Remembrances Of Marni Nixon

July 29, 2016

Marni Nixon at her home in New York

With her two shopping bags full of notes, and her velvet gloves, she helped a punk college kid launch his first musical based on Medea, the play by Euripides. What was I thinking? She was tireless, funny, tough, and impossible. I had no idea what I was doing but she got me through it. I could not afford to pay her except with cheap lunches and dinners at the local diner, Tiny Naylors. She did not care. She loved the patty melts . She cut the lousy songs, kept the passable ones. She edited the book. She coached the children in the show how to carry a tune. She even dubbed the voice of the sorceress, Medea, when the lead clammed up and couldn’t hit the high notes.

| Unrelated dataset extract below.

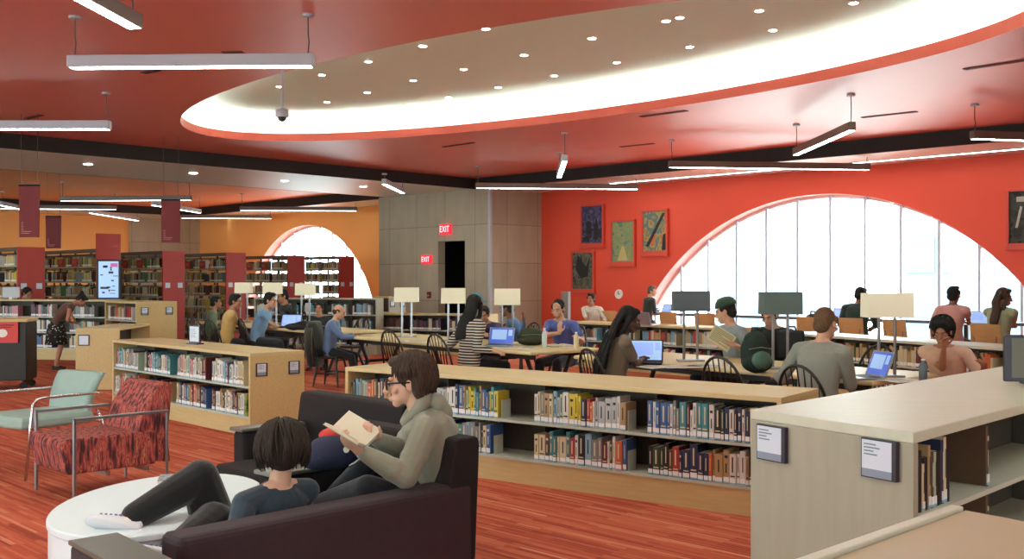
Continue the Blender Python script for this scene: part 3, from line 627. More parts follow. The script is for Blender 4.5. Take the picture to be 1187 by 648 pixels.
# sign holder on its top
p = G(226, 399, .85); r = thing('sign_holder', 'small white card in a dark stand on top of the left bookcase', 'sign', (p.x, p.y, .85), ang + .15)
MB().box(-.1, .1, -.05, .05, 0, .015).build('base', M['placard_frame'], r); MB().box(-.1, .1, -.008, .008, .015, .22).build('frame', M['placard_frame'], r)
f = MB().box(-.085, .085, -.011, -.0085, .03, .205).build('card', M['placard'], r); mb = MB()
for q in range(5): mb.box(-.07, .02 + .01 * (q % 3), -.013, -.0115, .17 - q * .022, .176 - q * .022)
mb.build('card_lines', M['placard_ink'], f)
# next bookcase behind it: mostly its end panel
q0 = D(88, 14.75); q0.z = 0
b2 = low_shelf('blond bookcase end with one framed card behind the mint green chair', q0 + Vector((-.12, 1.6, 0)), -PI / 2 + .07, 1.6, .62, .89, 2, 2, kick=.2, placards='', pls=.12)
rot = Matrix.Translation(Vector((1.6, .12, .72))) @ Matrix.Rotation(PI / 2, 4, 'Z')
f = MB().box(-.08, .08, -.012, 0, -.08, .08, rot).build('placard', M['placard_frame'], b2); MB().box(-.065, .065, -.015, -.012, -.065, .065, rot).build('card', M['placard'], f)
# three tier bookcase behind the standing woman
P = D(-12, 20.6); Q = D(126, 20.0); P.z = Q.z = 0; ang3, L = from_to(P, Q)
g3 = low_shelf('three tier low bookcase behind the standing woman at far left', P, ang3, L, .6, 1.2, 3, 3, kick=.24, m='maple', pls=.12)
for tier in range(3):
    for k in range(3):
        rn = ('bottom', 'middle', 'top')[tier]
        x0 = .04 + k * g3['_sw'] + .02; place_books(g3, .24 + tier * g3['_op'], x0, x0 + g3['_sw'] - .05, f"{rn} shelf, {ORD[k]} section, bookcase behind standing woman", (.72, .6, .66)[k], cols=['pink', 'white', 'purple', 'dark red', 'white', 'grey', 'black', 'brown', 'teal'] if tier == 2 else darkish, individual=False, group='books behind the standing woman', hmax=.26)
P = D(126.5, 19.6); Q = D(158, 19.0); P.z = Q.z = 0; a4, L = from_to(P, Q); a4 = ANG_B
g4 = low_shelf('low bookcase with two framed cards on its wide end panel, left of tall shelves', D(158, 18.2) - Vector((math.cos(ANG_B) * 1.3, math.sin(ANG_B) * 1.3, 0)), ANG_B, 1.3, .78, 1.2, 3, 1, kick=.24, placards='R', pls=.12)
for tier in range(3): place_books(g4, .24 + tier * g4['_op'], .1, 1.2, 'x', .9, cols=darkish, individual=False)
# three tier shelf in front of the orange arched window
P = D(348, 22.0); Q = D(437, 21.6); P.z = Q.z = 0; a5, L = from_to(P, Q)
g5 = low_shelf('pale three tier bookcase in front of the orange arched window', P - (Q - P) * .62, a5, L * 1.62, .4, 1.2, 3, 5, m='maple_pale', mtop='maple_pale', kick=.2)
for tier in range(3):
    for k in range(5): x0 = .06 + k * g5['_sw']; place_books(g5, .2 + tier * g5['_op'], x0, x0 + g5['_sw'] - .06, 'x', .85, cols=['light blue', 'white', 'silver', 'teal', 'grey', 'black', 'navy', 'white'], individual=False)
g6 = low_shelf('narrow bookcase end with two small cards at the concrete wall', D(463, 23.3) - Vector((math.cos(ANG_B) * 1.0, math.sin(ANG_B) * 1.0, 0)) - Vector((0, 0, 0)), ANG_B, .62, .5, 1.2, 3, 1, m='maple_pale', kick=.2, placards='R', pls=.12)
# dark lower shelf in front of the concrete wall
P = D(387, 22.6); Q = D(566, 21.4); P.z = Q.z = 0; a7, L = from_to(P, Q)
g7 = low_shelf('low bookcase with dark books in front of the concrete wall and doorway', P, a7, L, .6, .86, 2, 4, kick=.2)
for tier in range(2):
    for k in range(4): x0 = .05 + k * g7['_sw']; place_books(g7, .2 + tier * g7['_op'], x0, x0 + g7['_sw'] - .04, 'x', .85, cols=['black', 'navy', 'brown', 'dark red', 'purple', 'grey', 'cream', 'black'], individual=False)
# two bookcases behind the right hand tables
P = G(655, 374.5, .79); Q = G(846, 383.2, .79); P.z = Q.z = 0; a8, L = from_to(P, Q)
g8 = low_shelf('low bookcase running below the red wall behind the long haired woman', P, a8, L, .62, .82, 2, 4, kick=.2, m='maple')
for tier in range(2):
    for k in range(4): x0 = .05 + k * g8['_sw']; place_books(g8, .2 + tier * g8['_op'], x0, x0 + g8['_sw'] - .04, 'x', .85, cols=['brown', 'tan', 'light blue', 'white', 'orange', 'red', 'grey', 'navy', 'cream'], individual=False)
P = G(905, 387.5, .79); Q = G(1166, 406.5, .79); P.z = Q.z = 0; a9, L = from_to(P, Q)
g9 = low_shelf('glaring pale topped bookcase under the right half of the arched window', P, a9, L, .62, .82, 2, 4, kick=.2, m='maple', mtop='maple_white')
for tier in range(2):
    for k in range(4): x0 = .05 + k * g9['_sw']; place_books(g9, .2 + tier * g9['_op'], x0, x0 + g9['_sw'] - .04, 'x', .85, cols=['brown', 'tan', 'black', 'white', 'orange', 'dark red', 'grey', 'dark green', 'cream'], individual=False)
# near bookcase at the right: long side faces the lower right
E0 = G(870, 474.5, 1.07); E1 = G(1059, 501.5, 1.07); E0.z = E1.z = 0
angR = math.atan2(.714, .700); ux = Vector((math.cos(angR), math.sin(angR), 0)); vy = (E1 - E0).normalized()
LR = 3.9; r = thing('low_bookcase', 'near three tier bookcase at the right with two framed cards on its end', 'bookcase', (E0.x, E0.y, 0), 0); right = r
def quad(p0, p1, p2, p3, z0, z1): return [(q.x, q.y, z) for z in (z0, z1) for q in (p0, p1, p2, p3)]
def slab(a0, a1, w0, w1, z0, z1):       # a along the length, w across from the left edge (0) to the right edge (1)
    wd = (E1 - E0); pt = lambda a, w: ux * a + wd * w
    return MB().rings([[tuple(pt(a, w) + Vector((0, 0, z))) for a, w in ((a0, w0), (a1, w0), (a1, w1), (a0, w1))] for z in (z0, z1)])
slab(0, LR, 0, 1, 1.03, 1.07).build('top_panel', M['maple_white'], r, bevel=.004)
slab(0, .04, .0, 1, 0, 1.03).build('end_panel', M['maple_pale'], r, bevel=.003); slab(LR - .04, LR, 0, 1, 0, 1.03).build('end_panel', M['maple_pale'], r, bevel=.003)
slab(.04, LR - .04, .47, .53, .2, 1.03).build('centre_panel', M['shelf_dark'], r); slab(.04, LR - .04, .03, .97, 0, .18).build('kickboard', M['maple'], r)
for k in range(3): slab(.04, LR - .04, .01, .99, .18 + k * .283, .2 + k * .283).build('shelf_board', M['shelf_metal'], r)
for k in (1, 2, 3): slab(k * LR / 4 - .006, k * LR / 4 + .006, .54, .8, .2, 1.03).build('divider', M['shelf_dark'], r)
wd = (E1 - E0); wl = wd.length; wa = math.atan2(wd.y, wd.x)
for i, (px, py) in enumerate(((897, 513.5), (1022, 532))):
    k = (px - CX) / F; tt = (k * E0.y - E0.x) / (vy.x - k * vy.y); zz = Z(py, E0.y + vy.y * tt)
    rot = Matrix.Translation(vy * tt) @ Matrix.Rotation(wa, 4, 'Z') @ Matrix.Translation((0, 0, zz)); q = .068
    f = MB().box(-q - .006, q + .006, -.02, 0, -q - .003, q + .003, rot).build('placard', M['placard_frame'], r, bevel=.002)
    MB().box(-q, q - .012, -.022, -.02, -q + .03, q - .003, rot).build('card', M['placard'], f); MB().box(-q, q - .012, -.022, -.02, -q + .002, -q + .03, rot).build('card_footer', M['placard_foot'], f)
    mb = MB()
    for j in range(4): mb.box(-q + .01, -q + .01 + (.05, .066, .04, .055)[j], -.0235, -.022, q - .02 - j * .012, q - .015 - j * .012, rot)
    mb.build('card_lines', M['placard_ink'], f)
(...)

Marni Nixon was a sorceress, herself – hiding behind the screen and lending her voice to the musical treasures of American film history including West Side Story, My Fair Lady, and The King and I. Her mimetic gift allowed her to transform her singing voice to sound like an movie star’s speaking voice. The kind and friendly Ghost Voice of the American movie musical has died at 86. Surely, a sacred confluence is gathering somewhere in the stars where Marni, Audrey Hepburn, Deborah Kerr, and Natalie Wood can sing as one , and in key, as they celebrate the sheer miracle of life.